The Colorado Water Trust (“CWT”) has offered the Colorado Water Conservation Board (“CWCB”) an interest in a water right that will be used in the state’s instream flow program. The Board will be making a decision about whether or not to accept this water right interest at its next Board meeting on January 26-27, 2010 in Denver. The use of the water will occur by a grant of a Conservation Use Right that has all of the attributes of a deeded interest. This collaborative project among Skyland Metropolitan District; Verzuh Ranch, Inc., a local development company owned by Billy Joe Lacy and Dan Dow; the CWCB; and CWT will mean more water for local rivers and local people in Gunnison County.
The project, called the Breem Ditch Transaction, will add much-needed streamflow to sections of Washington Gulch and the Slate River near the Town of Crested Butte. Even during this past water-plentiful summer, the Gulch was completely dry by the middle of July due to irrigation diversions into the Breem Ditch, and the Slate River was quite low. This de-watering starves the immediate creek and the nearby wetlands through which the Town of Crested Butte’s Recreation Path meanders. The proposed transaction will allow Washington Gulch to flow all year round, even during the summer and dry years, and will help fix flow shortages to the Slate River. In fact, a section of the Slate River that runs through Crested Butte Open Space land, replete with public fishing access, will benefit. These local stream segments could see up to a 5.45 c.f.s. increase in flows during the summer months, which is an amount similar to calf-deep water in a small order stream.

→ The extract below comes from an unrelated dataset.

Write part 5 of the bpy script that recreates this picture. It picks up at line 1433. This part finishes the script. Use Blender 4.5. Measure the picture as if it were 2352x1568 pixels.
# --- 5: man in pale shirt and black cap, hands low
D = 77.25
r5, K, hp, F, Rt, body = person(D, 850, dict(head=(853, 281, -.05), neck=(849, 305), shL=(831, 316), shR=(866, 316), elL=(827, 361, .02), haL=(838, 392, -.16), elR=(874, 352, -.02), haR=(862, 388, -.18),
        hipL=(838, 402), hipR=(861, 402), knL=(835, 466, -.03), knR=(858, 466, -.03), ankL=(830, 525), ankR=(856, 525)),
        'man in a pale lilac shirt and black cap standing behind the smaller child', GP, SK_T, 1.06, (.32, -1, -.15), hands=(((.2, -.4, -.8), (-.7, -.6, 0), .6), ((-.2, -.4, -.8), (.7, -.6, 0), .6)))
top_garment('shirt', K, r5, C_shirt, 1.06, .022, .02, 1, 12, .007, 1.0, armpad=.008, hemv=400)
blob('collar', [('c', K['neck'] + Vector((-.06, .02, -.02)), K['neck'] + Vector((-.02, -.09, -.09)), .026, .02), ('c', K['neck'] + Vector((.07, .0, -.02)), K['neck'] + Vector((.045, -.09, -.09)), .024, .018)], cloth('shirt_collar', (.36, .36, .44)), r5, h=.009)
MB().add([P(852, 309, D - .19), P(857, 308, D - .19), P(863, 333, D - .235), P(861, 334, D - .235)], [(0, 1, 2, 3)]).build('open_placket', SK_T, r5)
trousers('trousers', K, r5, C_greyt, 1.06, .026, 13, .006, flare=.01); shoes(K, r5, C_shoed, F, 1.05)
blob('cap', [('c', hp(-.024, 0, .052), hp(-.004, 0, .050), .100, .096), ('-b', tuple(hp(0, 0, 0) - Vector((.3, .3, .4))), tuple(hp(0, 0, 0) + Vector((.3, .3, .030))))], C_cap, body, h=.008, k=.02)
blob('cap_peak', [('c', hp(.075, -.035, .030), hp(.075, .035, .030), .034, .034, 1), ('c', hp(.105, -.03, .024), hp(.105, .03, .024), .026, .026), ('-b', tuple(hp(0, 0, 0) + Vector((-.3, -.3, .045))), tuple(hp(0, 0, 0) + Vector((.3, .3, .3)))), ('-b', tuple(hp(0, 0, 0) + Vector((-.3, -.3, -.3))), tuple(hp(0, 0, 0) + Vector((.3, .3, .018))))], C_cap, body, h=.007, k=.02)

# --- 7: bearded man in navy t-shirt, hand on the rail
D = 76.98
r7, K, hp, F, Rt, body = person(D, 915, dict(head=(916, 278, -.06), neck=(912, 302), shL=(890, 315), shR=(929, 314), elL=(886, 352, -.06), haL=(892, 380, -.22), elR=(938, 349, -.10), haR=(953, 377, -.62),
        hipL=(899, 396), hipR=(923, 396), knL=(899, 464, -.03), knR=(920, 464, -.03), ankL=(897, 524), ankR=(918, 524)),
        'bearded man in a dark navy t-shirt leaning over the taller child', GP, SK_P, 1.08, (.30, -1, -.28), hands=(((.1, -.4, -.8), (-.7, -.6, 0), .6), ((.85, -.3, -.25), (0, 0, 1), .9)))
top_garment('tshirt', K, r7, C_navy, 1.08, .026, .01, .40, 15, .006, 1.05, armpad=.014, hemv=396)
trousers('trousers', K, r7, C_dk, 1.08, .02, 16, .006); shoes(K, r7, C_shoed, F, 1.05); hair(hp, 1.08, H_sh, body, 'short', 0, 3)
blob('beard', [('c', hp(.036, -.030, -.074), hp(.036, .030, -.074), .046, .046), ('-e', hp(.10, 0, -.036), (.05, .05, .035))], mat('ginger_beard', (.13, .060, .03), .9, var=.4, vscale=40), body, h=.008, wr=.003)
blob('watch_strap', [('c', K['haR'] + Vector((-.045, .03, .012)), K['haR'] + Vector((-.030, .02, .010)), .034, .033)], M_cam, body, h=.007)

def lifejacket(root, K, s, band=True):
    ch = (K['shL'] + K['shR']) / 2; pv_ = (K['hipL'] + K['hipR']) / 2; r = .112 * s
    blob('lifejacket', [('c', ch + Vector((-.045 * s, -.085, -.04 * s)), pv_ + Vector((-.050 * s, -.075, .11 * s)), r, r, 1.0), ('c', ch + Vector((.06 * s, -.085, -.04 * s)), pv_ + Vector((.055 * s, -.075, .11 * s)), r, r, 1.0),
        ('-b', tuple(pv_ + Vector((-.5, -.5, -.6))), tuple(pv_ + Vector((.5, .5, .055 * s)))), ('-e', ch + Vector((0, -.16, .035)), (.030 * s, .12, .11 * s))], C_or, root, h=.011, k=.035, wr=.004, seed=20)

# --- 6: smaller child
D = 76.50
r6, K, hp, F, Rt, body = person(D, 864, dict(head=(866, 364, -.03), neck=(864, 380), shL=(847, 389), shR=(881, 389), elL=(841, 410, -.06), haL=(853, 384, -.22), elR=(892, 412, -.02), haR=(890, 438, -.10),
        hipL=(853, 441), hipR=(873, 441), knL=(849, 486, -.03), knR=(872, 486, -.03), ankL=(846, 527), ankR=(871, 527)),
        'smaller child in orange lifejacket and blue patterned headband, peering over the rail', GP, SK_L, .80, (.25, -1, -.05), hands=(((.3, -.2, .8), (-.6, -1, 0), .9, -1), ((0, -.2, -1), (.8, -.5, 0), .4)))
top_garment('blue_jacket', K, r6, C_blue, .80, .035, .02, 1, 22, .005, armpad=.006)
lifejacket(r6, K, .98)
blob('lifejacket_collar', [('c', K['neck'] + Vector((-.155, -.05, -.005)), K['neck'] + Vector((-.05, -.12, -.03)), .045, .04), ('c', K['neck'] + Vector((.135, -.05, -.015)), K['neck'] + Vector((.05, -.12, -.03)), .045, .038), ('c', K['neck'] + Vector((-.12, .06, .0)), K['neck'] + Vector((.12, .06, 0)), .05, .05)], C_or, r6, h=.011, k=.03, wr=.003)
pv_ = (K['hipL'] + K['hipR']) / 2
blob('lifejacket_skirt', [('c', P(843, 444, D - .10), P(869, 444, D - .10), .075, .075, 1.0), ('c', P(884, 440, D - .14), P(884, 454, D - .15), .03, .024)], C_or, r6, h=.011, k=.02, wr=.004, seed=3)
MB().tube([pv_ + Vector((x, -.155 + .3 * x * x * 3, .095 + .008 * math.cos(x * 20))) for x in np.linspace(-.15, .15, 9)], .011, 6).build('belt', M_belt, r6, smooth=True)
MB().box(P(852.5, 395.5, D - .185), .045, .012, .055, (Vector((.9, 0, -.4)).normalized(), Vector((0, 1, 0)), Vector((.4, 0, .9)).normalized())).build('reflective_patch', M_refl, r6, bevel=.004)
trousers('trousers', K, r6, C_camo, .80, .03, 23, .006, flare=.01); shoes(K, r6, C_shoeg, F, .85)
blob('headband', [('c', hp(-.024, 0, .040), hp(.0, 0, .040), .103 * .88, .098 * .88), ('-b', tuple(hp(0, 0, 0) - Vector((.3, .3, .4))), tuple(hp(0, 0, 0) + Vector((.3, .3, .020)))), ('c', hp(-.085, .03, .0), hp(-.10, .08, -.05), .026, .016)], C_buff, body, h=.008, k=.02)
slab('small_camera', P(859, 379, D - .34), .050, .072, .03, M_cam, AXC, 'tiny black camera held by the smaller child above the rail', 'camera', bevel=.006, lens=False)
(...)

The arrangement, years in the making, will allow the CWCB to use the water decreed to the Breem Ditch in the state’s Instream Flow Program in Washington Gulch and for about two river miles of the Slate River below the confluence with Washington Gulch. After use in the river, it will be brought into the Skyland Metropolitan District’s system to create additional water for Skyland’s water supply, which from 2002 to 2004, Colorado’s most severe recent drought period, was in danger of impairment. The transaction was put together by CWT. We are a statewide nonprofit that works to improve the state’s streamflows through voluntary, market-based transactions.
The project is an important one for the state’s instream flow program for the following reasons:
• This project is the first of its kind, allowing the instream flow program a Conservation Use Right before a consumptive use is made of the water by Skyland Metropolitan District.
• This is the first transaction considered by the CWCB for which the parties are requesting funds from the CWCB’s $1 million Construction Fund allocation. Approving this project and the funding request will make the funding a reality, rather than a concept or potential tool. It will help to underscore the CWCB’s increasing commitment to the instream flow program.